Decoration / embellishment / hyperbole: Sometimes we use flowers to make our home look nicer, more colourful, more alive. This is why I think it is very appropriate to interpret the Bouquet as decoration, any kind of (interior) design, and subsequently also as any type of bodily embellishment - like perfume, nice cloths, jewellery, make-up, a new hair-do etc. In some cases the Bouquet can suggest that we are too concerned about our appearance, or vain. But first and foremost it stands for anything which pleases the eye, smells nice, sounds pleasant etc. The Bouquet stands for prettiness, (conventional) beauty. If you translate decoration and embellishment into interpersonal and linguistic contexts the Bouquet can suggest window dressing, euphemisms, and glorifications, as well as any type of (especially positive) elaboration, hyperbole, and exaggerations.

See also the annakblogs article >> So, is the Bouquet a mainly positive card, then?

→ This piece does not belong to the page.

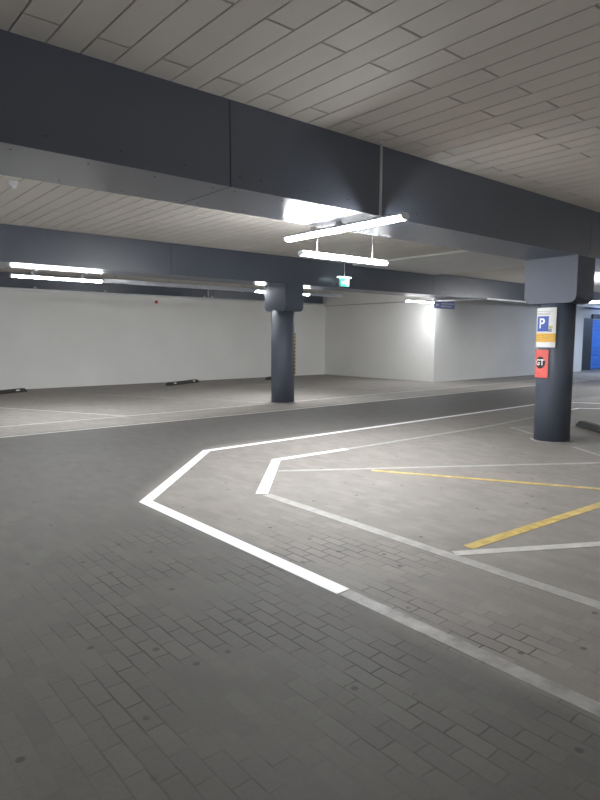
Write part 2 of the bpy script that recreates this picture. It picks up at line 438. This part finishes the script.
# ------------------------------------------------------------------ curved posters on the near column
R = .165*U
cx, cy = CR[0]*U, CR[1]*U
toc = Vector((-cx, -cy, 0)).normalized(); rgt = Vector((-toc.y, toc.x, 0))
if rgt.x < 0: rgt = -rgt
def bend(s, v, r): 
    th = s/R; return toc*(r*math.cos(th)) + rgt*(r*math.sin(th)) + Vector((0, 0, v))
def curved(bm_flat, lift):
    """flat mesh in (s, v, thickness) wrapped round the shaft"""
    for v in bm_flat.verts:
        v.co = bend(v.co.x, v.co.y, R + lift + v.co.z)
    return bm_flat
LIFT = .022
def sheet(s0, s1, v0, v1, lift, th=.0015):
    lift += LIFT
    bm = bmesh.new(); n = max(2, int((s1-s0)/.012))
    g = [[[bm.verts.new((s0+(s1-s0)*i/n, v, h)) for h in (0, th)] for v in (v0, v1)] for i in range(n+1)]
    for i in range(n):
        a, b = g[i], g[i+1]
        bm.faces.new((a[0][1], b[0][1], b[1][1], a[1][1])); bm.faces.new((a[0][0], a[1][0], b[1][0], b[0][0]))
        bm.faces.new((a[0][0], b[0][0], b[0][1], a[0][1])); bm.faces.new((a[1][0], a[1][1], b[1][1], b[1][0]))
    for e in (g[0], g[-1]): bm.faces.new((e[0][0], e[0][1], e[1][1], e[1][0]))
    return curved(bm, lift)
def letters(s, size, sx, at, lift, squeeze=1.0):
    bm = text_mesh(s, size)
    bmesh.ops.subdivide_edges(bm, edges=[e for e in bm.edges if e.calc_length() > .02], cuts=3)
    for v in bm.verts: v.co.x = v.co.x*sx + at[0]; v.co.y += at[1]; v.co.z *= .5
    return curved(bm, lift + LIFT)
def ang(d): return math.radians(d)*R
# parking tariff board
zb = 1.55
t = thing('parking_sign', (cx, cy, zb), 'white parking notice with blue P square and amber panel, upper on the column', 'sign')
s0, s1, H = ang(-94), ang(-1.5), .635
obj('board', sheet(s0, s1, 0, H, .001, .004), SIGNW, t)
for f in (.2, .8):
    LIFT = 0; obj('spacer', sheet(s0+.03, s1-.03, H*f-.02, H*f+.02, -.001, .0235), GAP, t); LIFT = .022
for (v, e) in ((.575, .02), (.545, .045), (.525, .06)): obj('header_line', sheet(s0+.03, s1-.03-e, v, v+.007, .0052, .0006), GREYT, t)
sq = obj('blue_square', sheet(ang(-70), ang(-23), .255, .50, .0052, .0008), SIGNB, t)
obj('letter', letters('P', .225, 1.0, (ang(-47), .378), .0068), LETW, sq)
pc = obj('meter_pictogram', sheet(ang(-24), ang(-13), .245, .30, .0052, .0008), GREYT, t)
bmx = sheet(ang(-22), ang(-11), .305, .345, .0052, .0008); obj('coin_pictogram', bmx, OLIVE, t)
ap = obj('amber_panel', sheet(s0, s1, .085, .225, .0052, .0008), SIGNY, t)
for i, l in enumerate((.62, .85, .5)):
    obj('text_line', sheet(s0+.06, s0+.06+(s1-s0-.1)*l, .185-i*.035, .193-i*.035, .0062, .0006), AMBERD, ap)
# red sheet below
zr = 1.055
t = thing('red_poster', (cx, cy, zr), 'red poster with black GT disc, below the parking notice', 'poster')
r0, r1, H = ang(-96), ang(-19.5), .455
obj('sheet', sheet(r0, r1, 0, H, .001, .002), SIGNR, t)
for f in (.2, .8):
    LIFT = 0; obj('spacer', sheet(r0+.03, r1-.03, H*f-.02, H*f+.02, -.001, .0235), GAP, t); LIFT = .022
bm = bmesh.new(); n = 32; rr = .098; ccx, ccy = ang(-48), .245
rings = [[bm.verts.new((ccx + rr*q/4*math.cos(2*math.pi*i/n), ccy + rr*q/4*math.sin(2*math.pi*i/n), 0)) for i in range(n)] for q in (1, 2, 3, 4)]
bm.faces.new(rings[0])
for a, b in zip(rings[:-1], rings[1:]):
    for i in range(n): bm.faces.new((a[i], a[(i+1) % n], b[(i+1) % n], b[i]))
dsk = obj('disc', curved(bm, .0042+LIFT), BLK, t)
obj('letters', letters('GT', .135, .95, (ccx-.004, ccy), .0056), LETW, dsk)
for i, l in enumerate((.075, .10, .06)):
    obj('text_line', sheet(ang(-74), ang(-74)+l, .41-i*.03, .418-i*.03, .0034, .0006), REDD, t)
obj('text_line', sheet(ang(-70), ang(-70)+.12, .06, .066, .0034, .0006), REDD, t)

# ------------------------------------------------------------------ wall details
t = thing('corner_guard', W(9.93, Y1/U, -1), 'yellow and black striped guard strip against the white wall behind the far column', 'guard strip')
t.location = (U*9.93, Y1, .03)
gw, gh = .13, 1.84
obj('backing', B((-gw, -.02, 0), (gw, 0, gh), .003), BLK, t)
k = 0
st = bmesh.new(); stp = .155
n = int(gh/stp)
for k in range(n+1):
    z0 = k*stp; pts = [(-gw, z0-.08), (gw, z0+.0), (gw, z0+.08), (-gw, z0)]
    pts = [(x, min(max(z, .0), gh)) for x, z in pts]
    if abs(pts[1][1]-pts[2][1]) + abs(pts[0][1]-pts[3][1]) < .01: continue
    prism(st, pts, 1, -.0225, -.0202)
obj('yellow_stripes', st, YEL, t)

t = thing('alarm_beacon', W(6.10, Y1/U, .743), 'small round red alarm high on the long white wall', 'alarm')
bm = bmesh.new(); tube(bm, (0, -.05, 0), (0, .004, 0), .055, 20, .06); obj('body', bm, RED, t)
bm = bmesh.new(); dome(bm, (0, -.05, 0), .035); obj('lens', bm, RED, t)

def wall_lug(x, label):
    t = thing('conduit_box', (U*x, Y1+.03, WT+.06), label, 'conduit box', 'round boxes on the wall-top conduit')
    bm = T((0, 0, 0), (0, 0, .06), .06, 18); obj('body', bm, TRIMG, t)
    bm = bmesh.new(); dome(bm, (0, 0, .06), .06, .6); obj('cap', bm, PIPE, t)
wall_lug(3.62, 'left of two round grey boxes on the wall-top conduit, below the far left light')
wall_lug(4.98, 'right of two round grey boxes on the wall-top conduit, left of the red alarm')
t = thing('conduit_bracket', (U*7.42, Y1+.03, WT+.06), 'upright bracket with two knobs on the wall-top conduit', 'bracket')
obj('post', T((0, 0, 0), (0, 0, .33), .022, 10), PIPE, t)
for s in (-1, 1):
    bm = bmesh.new(); dome(bm, (s*.17, 0, .05), .05); obj('knob', bm, PIPE, t)
obj('crossbar', T((-.17, 0, .02), (.17, 0, .02), .018, 10), PIPE, t)

t = thing('smoke_detector', (U*1.385, U*5.03, CZ), 'small white smoke detector on the ceiling behind the nearest beam, far left', 'smoke detector')
obj('base', T((0, 0, -.025), (0, 0, .002), .06, 20), WHITEM, t)
obj('sensor_head', T((0, 0, -.085), (0, 0, -.025), .028, 16, .05), WHITEM, t)

# ------------------------------------------------------------------ wheel stops
def wheel_stop(x, y, deg, label, length=1.9, refl=True):
    t = thing('wheel_stop', W(x, y, -1), label, 'wheel stop', 'black rubber wheel stops', math.radians(deg))
    L = length/2; h = .11
    bm = bmesh.new()
    prof = [(-.10, 0), (-.10, .03), (-.06, h), (.06, h), (.10, .03), (.10, 0)]
    prism(bm, prof, 0, -L, L)
    for v in bm.verts:
        if abs(v.co.x) > L-.01 and v.co.z > .05: v.co.x *= (L-.06)/L
    bmesh.ops.bevel(bm, geom=list(bm.edges), offset=.008, segments=2, affect='EDGES')
    obj('body', bm, RUBBER, t)
    if refl:
        for k in (-.32, .32):
            for s in (-1, 1):
                bm = B((k*length-.07, -.0015, -.02), (k*length+.07, .0015, .02))
                bmesh.ops.rotate(bm, verts=bm.verts, cent=(0, 0, 0), matrix=Matrix.Rotation(s*math.atan2(.04, .08), 3, 'X'))
                bmesh.ops.translate(bm, verts=bm.verts, vec=(0, s*.082, .07))
                obj('reflector', bm, REFL, t)
    return t
a = 27
for (x, y, lab) in ((2.72, 11.28, 'black wheel stop at the far left foot of the long white wall'),
                    (6.36, 11.38, 'black wheel stop at the white wall, between far left stop and column'),
                    (9.0, 11.5, 'black wheel stop by the white wall, partly hidden behind the far column')):
    wheel_stop(x, y, a, lab)
wheel_stop(6.63, 2.84, 51, 'black wheel stop on the floor just right of the poster column', 1.3, False)

# ------------------------------------------------------------------ painted lines
def line(pts, width, mat, label, group=None, closed=False, h=.003, name='painted_line'):
    """mitred strip of paint; pts are surveyed floor points of its centre line"""
    P = [Vector((U*x, U*y)) for x, y in pts]; n = len(P)
    ws = width if isinstance(width, tuple) else (width,)*n
    Lf, Rt = [], []
    for i in range(n):
        d1 = (P[i]-P[i-1]).normalized() if i else None
        d2 = (P[i+1]-P[i]).normalized() if i < n-1 else None
        d1 = d1 or d2; d2 = d2 or d1
        n1, n2 = Vector((-d1.y, d1.x)), Vector((-d2.y, d2.x)); m = (n1+n2).normalized(); k = ws[i]/2/max(.3, m.dot(n1))
        Lf.append(P[i]+m*k); Rt.append(P[i]-m*k)
    bm = bmesh.new()
    def mk(p, z): return bm.verts.new((p.x, p.y, z))
    q = [(mk(l, .0005), mk(r, .0005), mk(l, h), mk(r, h)) for l, r in zip(Lf, Rt)]
    for a, b in zip(q[:-1], q[1:]):
        bm.faces.new((a[2], b[2], b[3], a[3])); bm.faces.new((a[0], a[1], b[1], b[0]))
        bm.faces.new((a[0], b[0], b[2], a[2])); bm.faces.new((a[1], a[3], b[3], b[1]))
    bm.faces.new((q[0][0], q[0][2], q[0][3], q[0][1])); bm.faces.new((q[-1][0], q[-1][1], q[-1][3], q[-1][2]))
    c = sum((v.co for v in bm.verts), Vector())/len(bm.verts); c.z = 0
    for v in bm.verts: v.co -= c
    o = obj(name, bm, mat); o.location = c
    return tag(o, label, 'floor marking', group)
OX = 1.598
line([(OX+.012, 1.633), (OX, 3.34), (2.752, 4.525), (8.43, 4.60), (8.95, 4.59), (9.31, 4.32), (9.9, 3.4)], (.122, .125, .12, .10, .10, .10, .10), P_NEW, 'long fresh white outer line with angled corner, sweeping right behind the poster column', name='painted_outline')
line([(OX+.012, 1.625), (OX+.012, .2)], .108, P_WORN, 'worn grey line running off lower right from the fresh outer line')
line([(2.25, 3.035), (2.985, 3.825), (3.765, 3.80)], (.135, .125, .11), P_NEW, 'short fresh white angled line inside the larger outline', name='painted_outline')
line([(3.77, 3.80), (5.9, 3.78), (8.05, 3.93)], .085, P_OLD, 'worn line running right from the short angled line to the poster column')
line([(2.262, 3.0), (2.262, .5)], .115, P_OLD, 'worn line running from the short angled line towards the lower right edge')
line([(2.74, 3.49), (4.93, 2.08), (5.9, 1.45)], .085, P_OLD, 'faded white line crossing in front of the poster column')
line([(3.30, 3.06), (4.07, 1.70), (4.7, .59)], .085, P_YEL, 'thin yellow diagonal line, farther of the two yellow lines')
line([(2.42, 1.612), (3.67, 1.535), (4.7, 1.47)], .105, P_YEL, 'broad yellow line, nearer of the two yellow lines')
line([(2.30, 1.605), (2.96, 1.228), (3.9, .69)], .10, P_MID, 'faded white line just below the broad yellow line')
g = 'thin white lane lines before the back bays'
line([(.2, 7.16), (5.3, 7.18), (14.6, 7.3)], .075, P_MID, 'thin white lane line, farther of the pair running past the far column', g)
line([(.2, 6.42), (4.7, 6.40), (12.5, 6.5)], .07, P_MID, 'thin worn lane line, nearer of the pair before the dark driving lane', g)
line([(3.19, 7.17), (2.2, 9.1), (1.6, 10.2)], .075, P_MID, 'diagonal white bay line at far left before the long wall')
line([(5.63, 7.22), (4.6, 9.1), (4.0, 10.2)], .075, P_OLD, 'faint diagonal bay line ending at the foot of the far column')
line([(9.2, 7.3), (8.2, 9.1), (7.5, 10.4)], .075, P_OLD, 'faint diagonal bay line right of the far column')
line([(6.13, 3.57), (6.85, 3.2), (9.0, 2.1)], .06, P_OLD, 'thin worn line passing behind the poster column to the wheel stop')
line([(6.13, 3.57), (5.87, 3.16)], .06, P_OLD, 'short thin worn line just left of the foot of the poster column')
line([(5.47, 2.55), (5.0, 1.85)], .06, P_OLD, 'thin worn line right of the foot of the poster column')
line([(8.1, 3.955), (8.58, 3.953), (8.76, 3.736), (9.2, 3.2)], .10, P_NEW, 'short fresh white angled line just right of the poster column', name='painted_outline')

# ------------------------------------------------------------------ light and camera
w = bpy.data.worlds.new('World'); bpy.context.scene.world = w; w.use_nodes = True
w.node_tree.nodes['Background'].inputs[0].default_value = (.5, .55, .62, 1); w.node_tree.nodes['Background'].inputs[1].default_value = .45

cam = bpy.data.cameras.new('camera'); co = bpy.data.objects.new('camera', cam); C.objects.link(co)
cam.sensor_fit = 'HORIZONTAL'; cam.sensor_width = 36; cam.lens = 601.54/600*36; cam.clip_start = .05
rt = Vector((0.7636, -0.64568, 0.00357)); dn = Vector((-0.0644, -0.08166, -0.99458)); fw = Vector((0.64247, 0.75923, -0.10393))
mt = Matrix((rt, -dn, -fw)).transposed().to_4x4(); mt.translation = (0, 0, U); co.matrix_world = mt
sc = bpy.context.scene; sc.camera = co
sc.view_settings.view_transform = 'Standard'; sc.view_settings.look = 'None'; sc.view_settings.gamma = 1
sc.view_settings.exposure = 0.22; sc.view_settings.use_curve_mapping = False
sc.cycles.max_bounces = 10; sc.cycles.diffuse_bounces = 6; sc.cycles.glossy_bounces = 3
sc.cycles.sample_clamp_indirect = 6; sc.cycles.use_denoising = True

About the Image: My Bouquet is excessive, and very colourful, and obvious. You can't overlook it - it is being held out right to you, thrust into your face over the card's frame. None of the more contained designs I tried first were as able to convey how much the Bouquet has to do with social interactions. For the same reason I also ended up including a smiling face behind the flowers. It is only the lower part of the person's face which is visible. The smile is beautiful; you might be tempted to automatically interpret it as honest, too. But did you know that we can know an authentic smile from a fake one by looking at the smiling person's eyes? While the mouth part of a smile will look the same in both genuine and fake smiles, only the first creates those lovely little crinkles in the corners of the smiling person's eyes. By painting only the mouth part of a smile I left it open whether the affability the card represents has any depth or is just superficial, whether the praise it can stand for is motivated by true admiration or is just flattery, or whether (if the person in the image represents the receiver of the Bouquet) they are genuinely pleased about their gift or just pretending to be.